Backstage Capital founder Arlan Hamilton is stepping down as CEO of Backstage Studio, the firm’s venture studio that incubates new companies and products. Fortune obtained a memo and audio message she sent to investors yesterday detailing the management changes at the firm.

From now on, Christie Pitts, a partner and chief of staff at the firm, will be in charge of Backstage Studio. Meanwhile, Hamilton writes that she will focus on “brand and vision evangelizing, raising assets under management, and mentoring my team.” In the 28-minute audio clip, Hamilton says, “I’m going to be somewhat of a brand ambassador and chief vision officer. I’m toying with the title, ‘Chief Smooth Operator.’ Now, it doesn’t roll off the tongue, but it does make me happy, and that’s what all of this is all about.”

Further, Hamilton explains she will turn her attention to things such as podcasting, speaking engagements, authoring a book, and working with founders. She says she has signed a deal with publishing house Penguin Books, and she’s working on a new podcast called “Your First Million,” in which Hamilton will interview successful people about how they got to one million — whether that’s dollars, downloads, or customers. Hamilton also noted she will be doing more speaking engagements — fireside chats, Q&As, and keynotes. She adds, “When I’m doing that, it truly is where I feel most comfortable right now.”

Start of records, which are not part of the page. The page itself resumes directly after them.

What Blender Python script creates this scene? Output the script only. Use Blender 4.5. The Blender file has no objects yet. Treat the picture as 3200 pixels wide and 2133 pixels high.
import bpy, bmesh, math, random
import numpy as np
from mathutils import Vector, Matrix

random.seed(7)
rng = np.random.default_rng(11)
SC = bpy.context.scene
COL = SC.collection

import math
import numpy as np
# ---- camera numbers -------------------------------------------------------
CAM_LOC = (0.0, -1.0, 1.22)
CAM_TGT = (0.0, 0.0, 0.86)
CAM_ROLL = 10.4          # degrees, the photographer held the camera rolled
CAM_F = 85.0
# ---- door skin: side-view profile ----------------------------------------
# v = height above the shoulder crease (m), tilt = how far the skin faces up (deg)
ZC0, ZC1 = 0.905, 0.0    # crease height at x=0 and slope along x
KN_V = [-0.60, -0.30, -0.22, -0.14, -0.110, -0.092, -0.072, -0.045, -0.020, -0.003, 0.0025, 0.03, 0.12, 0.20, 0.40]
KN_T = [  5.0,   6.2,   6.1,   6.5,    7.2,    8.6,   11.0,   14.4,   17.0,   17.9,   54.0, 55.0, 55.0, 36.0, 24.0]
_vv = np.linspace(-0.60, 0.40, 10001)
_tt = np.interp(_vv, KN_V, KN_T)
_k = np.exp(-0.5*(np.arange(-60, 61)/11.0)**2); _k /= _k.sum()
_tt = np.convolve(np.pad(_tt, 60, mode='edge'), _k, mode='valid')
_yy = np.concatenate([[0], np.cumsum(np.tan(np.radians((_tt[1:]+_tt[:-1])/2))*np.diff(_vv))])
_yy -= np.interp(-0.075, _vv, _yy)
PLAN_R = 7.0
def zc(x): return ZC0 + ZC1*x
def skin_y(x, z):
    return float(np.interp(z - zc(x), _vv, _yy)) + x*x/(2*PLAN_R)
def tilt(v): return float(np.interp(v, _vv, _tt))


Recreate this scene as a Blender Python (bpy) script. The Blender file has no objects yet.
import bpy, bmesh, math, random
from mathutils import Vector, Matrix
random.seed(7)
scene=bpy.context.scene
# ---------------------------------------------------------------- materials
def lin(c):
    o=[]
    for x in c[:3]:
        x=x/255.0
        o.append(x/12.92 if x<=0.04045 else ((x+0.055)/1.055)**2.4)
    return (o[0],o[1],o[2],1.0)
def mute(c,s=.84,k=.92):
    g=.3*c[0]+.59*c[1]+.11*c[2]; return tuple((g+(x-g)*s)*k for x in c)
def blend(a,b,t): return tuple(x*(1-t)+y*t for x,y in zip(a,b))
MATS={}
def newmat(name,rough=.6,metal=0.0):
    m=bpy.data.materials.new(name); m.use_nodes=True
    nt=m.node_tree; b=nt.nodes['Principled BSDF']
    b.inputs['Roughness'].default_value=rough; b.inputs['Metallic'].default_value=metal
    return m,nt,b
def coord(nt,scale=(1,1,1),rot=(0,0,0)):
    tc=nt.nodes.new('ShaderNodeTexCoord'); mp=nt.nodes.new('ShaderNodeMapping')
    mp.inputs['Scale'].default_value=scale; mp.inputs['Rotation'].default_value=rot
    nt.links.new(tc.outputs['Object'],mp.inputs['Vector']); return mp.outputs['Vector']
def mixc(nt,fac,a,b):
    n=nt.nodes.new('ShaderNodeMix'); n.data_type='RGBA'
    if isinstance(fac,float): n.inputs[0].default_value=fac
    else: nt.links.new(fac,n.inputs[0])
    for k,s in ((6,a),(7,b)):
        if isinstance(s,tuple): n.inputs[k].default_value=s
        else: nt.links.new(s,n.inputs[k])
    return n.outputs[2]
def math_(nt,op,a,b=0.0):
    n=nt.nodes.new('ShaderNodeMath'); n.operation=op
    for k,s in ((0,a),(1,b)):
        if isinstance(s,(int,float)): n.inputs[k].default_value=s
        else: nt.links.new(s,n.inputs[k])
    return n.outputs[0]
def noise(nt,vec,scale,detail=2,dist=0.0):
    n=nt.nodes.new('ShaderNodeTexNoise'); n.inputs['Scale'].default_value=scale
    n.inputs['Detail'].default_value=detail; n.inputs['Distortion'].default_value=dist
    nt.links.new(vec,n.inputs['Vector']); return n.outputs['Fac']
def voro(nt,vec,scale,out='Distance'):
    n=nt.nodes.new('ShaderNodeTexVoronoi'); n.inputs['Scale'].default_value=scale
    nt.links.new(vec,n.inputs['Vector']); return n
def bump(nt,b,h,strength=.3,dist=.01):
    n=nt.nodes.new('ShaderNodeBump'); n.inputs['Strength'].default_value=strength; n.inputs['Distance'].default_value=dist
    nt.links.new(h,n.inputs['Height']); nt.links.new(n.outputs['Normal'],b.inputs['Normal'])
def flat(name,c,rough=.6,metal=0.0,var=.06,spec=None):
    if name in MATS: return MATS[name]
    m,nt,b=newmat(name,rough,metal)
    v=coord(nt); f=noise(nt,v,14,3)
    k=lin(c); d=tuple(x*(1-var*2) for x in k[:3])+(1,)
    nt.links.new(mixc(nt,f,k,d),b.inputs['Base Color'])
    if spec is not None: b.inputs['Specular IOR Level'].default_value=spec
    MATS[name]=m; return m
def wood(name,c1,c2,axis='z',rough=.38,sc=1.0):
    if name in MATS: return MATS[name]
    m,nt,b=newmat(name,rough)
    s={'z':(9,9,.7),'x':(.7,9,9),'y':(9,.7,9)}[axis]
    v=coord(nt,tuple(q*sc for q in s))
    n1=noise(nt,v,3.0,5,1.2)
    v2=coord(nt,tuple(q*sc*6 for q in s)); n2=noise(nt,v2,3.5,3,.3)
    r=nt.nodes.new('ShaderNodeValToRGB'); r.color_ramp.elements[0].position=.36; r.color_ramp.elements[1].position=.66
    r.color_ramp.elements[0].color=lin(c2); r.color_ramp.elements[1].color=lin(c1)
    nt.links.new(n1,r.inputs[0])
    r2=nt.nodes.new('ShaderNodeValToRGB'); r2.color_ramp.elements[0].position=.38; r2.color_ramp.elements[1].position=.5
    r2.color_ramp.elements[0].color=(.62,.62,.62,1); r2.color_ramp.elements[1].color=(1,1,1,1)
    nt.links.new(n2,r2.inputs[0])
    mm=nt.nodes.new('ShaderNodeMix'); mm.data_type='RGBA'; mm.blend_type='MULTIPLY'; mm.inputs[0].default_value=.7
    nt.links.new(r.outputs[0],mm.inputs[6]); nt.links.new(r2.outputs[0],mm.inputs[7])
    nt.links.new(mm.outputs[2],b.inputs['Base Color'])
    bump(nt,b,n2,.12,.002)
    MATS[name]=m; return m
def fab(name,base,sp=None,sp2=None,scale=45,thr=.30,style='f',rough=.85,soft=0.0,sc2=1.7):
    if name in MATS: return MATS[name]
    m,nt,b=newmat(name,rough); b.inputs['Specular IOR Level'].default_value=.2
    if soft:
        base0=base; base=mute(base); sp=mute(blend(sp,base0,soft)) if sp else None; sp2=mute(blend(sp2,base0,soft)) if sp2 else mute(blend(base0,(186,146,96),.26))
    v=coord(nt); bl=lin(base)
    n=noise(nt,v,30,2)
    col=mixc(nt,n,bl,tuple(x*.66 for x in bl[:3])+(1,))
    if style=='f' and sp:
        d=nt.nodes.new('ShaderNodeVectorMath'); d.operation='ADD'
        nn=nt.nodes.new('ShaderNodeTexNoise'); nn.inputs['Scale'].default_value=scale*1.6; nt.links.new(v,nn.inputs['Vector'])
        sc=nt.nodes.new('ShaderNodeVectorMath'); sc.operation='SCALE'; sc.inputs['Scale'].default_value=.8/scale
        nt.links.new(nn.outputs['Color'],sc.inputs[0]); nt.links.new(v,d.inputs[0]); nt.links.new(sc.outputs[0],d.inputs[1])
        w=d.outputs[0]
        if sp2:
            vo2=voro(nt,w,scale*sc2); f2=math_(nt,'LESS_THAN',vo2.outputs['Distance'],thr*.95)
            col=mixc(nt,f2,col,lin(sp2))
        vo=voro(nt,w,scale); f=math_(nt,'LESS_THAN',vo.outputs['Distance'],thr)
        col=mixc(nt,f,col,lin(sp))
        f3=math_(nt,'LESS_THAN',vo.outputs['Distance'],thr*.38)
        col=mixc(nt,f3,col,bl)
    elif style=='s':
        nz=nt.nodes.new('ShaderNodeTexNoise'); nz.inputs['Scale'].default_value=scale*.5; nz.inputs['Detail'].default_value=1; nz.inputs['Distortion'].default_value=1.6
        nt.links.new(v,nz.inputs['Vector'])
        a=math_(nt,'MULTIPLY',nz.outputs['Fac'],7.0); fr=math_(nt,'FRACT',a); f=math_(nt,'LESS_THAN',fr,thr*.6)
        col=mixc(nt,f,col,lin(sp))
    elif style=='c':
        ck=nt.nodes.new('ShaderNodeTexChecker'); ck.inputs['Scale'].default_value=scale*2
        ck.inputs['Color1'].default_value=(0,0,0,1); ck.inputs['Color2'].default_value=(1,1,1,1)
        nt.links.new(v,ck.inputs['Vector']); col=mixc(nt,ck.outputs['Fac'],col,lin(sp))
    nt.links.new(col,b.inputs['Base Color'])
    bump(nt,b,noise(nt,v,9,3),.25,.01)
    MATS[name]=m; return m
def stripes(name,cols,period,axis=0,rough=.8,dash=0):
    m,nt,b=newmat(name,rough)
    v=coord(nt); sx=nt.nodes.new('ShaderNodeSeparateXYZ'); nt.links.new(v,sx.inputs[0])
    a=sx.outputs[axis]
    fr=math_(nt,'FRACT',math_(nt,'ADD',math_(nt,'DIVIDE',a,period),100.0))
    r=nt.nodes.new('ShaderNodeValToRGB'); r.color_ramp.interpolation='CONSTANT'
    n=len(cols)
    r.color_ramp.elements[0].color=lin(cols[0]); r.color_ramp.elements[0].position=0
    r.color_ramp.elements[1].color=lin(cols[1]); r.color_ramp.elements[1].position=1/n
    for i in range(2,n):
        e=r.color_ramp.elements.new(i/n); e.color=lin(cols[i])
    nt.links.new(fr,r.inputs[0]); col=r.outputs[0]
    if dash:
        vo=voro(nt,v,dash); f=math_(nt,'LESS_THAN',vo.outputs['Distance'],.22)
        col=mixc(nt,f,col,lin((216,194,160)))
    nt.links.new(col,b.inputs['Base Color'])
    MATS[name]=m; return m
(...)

Hamilton sent the email yesterday following Axios’s report that she had not yet raised her $36 million fund dedicated exclusively to black female entrepreneurs.

I asked Hamilton, who has invested in more than 100 companies, 1) how much time will be spent with founders given her new focus, 2) when she plans to raise the $36 million fund, and 3) how this has affected entrepreneurs who were counting on an investment from the fund. (She has not yet returned my request for comment.)

In the email, Hamilton notes that Backstage raised $2 million in funding in 2018 and generated approximately $1 million in revenue since then. She writes that the firm has “enough under management for an appropriate yearly management fee,” but it has to cut expenses, and one of the ways it did that was through layoffs. She said everyone was given severance, and the firm is helping each person find a new job.

“You still haven’t seen my potential, and I’m looking forward to showing you that,” she tells her investors in the audio clip.